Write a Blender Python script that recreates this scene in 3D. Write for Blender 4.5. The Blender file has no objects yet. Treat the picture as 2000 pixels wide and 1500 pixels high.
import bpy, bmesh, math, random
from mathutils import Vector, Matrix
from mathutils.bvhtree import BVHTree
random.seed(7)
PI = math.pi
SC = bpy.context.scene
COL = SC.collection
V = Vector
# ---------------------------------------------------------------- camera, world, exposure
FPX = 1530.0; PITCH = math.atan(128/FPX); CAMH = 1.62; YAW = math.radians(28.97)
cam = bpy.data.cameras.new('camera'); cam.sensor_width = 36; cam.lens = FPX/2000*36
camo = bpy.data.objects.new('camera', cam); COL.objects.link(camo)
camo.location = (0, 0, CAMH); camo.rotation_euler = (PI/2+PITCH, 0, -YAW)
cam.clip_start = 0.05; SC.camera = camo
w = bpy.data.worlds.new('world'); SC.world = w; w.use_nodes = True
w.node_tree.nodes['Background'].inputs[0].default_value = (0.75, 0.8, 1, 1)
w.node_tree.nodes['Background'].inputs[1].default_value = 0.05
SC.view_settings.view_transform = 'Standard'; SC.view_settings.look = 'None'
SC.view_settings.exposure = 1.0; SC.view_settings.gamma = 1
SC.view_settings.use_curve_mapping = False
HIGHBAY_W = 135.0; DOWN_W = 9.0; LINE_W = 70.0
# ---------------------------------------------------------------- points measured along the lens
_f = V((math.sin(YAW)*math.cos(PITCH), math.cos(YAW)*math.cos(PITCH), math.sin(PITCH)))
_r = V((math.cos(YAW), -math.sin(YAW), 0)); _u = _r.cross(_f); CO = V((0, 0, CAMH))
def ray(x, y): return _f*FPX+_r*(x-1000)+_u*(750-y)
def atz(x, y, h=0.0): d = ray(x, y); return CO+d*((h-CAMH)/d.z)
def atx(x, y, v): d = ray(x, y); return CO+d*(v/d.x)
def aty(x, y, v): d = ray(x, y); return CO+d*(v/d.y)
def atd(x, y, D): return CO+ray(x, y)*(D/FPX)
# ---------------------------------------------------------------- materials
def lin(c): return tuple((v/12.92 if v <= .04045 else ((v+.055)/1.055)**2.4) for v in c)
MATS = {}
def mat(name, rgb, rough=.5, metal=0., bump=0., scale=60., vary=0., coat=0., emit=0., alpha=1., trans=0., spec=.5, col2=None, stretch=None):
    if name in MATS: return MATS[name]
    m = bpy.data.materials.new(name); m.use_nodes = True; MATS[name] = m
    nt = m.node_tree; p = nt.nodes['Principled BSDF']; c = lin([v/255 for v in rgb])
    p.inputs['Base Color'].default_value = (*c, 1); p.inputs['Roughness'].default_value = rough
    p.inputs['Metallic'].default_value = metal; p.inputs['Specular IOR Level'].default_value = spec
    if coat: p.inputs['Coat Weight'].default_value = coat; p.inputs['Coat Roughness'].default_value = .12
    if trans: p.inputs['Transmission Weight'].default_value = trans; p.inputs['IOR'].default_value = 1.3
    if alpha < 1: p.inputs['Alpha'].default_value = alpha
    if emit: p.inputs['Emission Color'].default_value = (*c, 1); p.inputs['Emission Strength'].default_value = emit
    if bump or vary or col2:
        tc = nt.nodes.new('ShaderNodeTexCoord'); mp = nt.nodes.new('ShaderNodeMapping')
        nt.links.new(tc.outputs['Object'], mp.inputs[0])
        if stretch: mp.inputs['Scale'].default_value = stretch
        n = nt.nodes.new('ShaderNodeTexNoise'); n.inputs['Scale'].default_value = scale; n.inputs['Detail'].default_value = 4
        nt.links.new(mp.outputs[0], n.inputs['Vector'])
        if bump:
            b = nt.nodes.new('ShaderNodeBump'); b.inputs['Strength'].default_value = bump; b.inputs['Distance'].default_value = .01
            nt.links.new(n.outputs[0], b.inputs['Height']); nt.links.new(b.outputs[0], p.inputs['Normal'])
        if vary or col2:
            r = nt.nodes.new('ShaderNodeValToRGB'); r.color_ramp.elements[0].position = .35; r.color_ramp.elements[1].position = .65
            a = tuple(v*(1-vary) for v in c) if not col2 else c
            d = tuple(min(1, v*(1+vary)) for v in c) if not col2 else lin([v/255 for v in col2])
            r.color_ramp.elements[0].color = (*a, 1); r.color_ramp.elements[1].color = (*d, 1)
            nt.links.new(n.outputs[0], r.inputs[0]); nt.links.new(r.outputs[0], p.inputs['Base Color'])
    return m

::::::

▸ SHORT TASK
Return every line above in which the string "objects" occurs.

▸ FULL OUTPUT
Write a Blender Python script that recreates this scene in 3D. Write for Blender 4.5. The Blender file has no objects yet. Treat the picture as 2000 pixels wide and 1500 pixels high.
camo = bpy.data.objects.new('camera', cam); COL.objects.link(camo)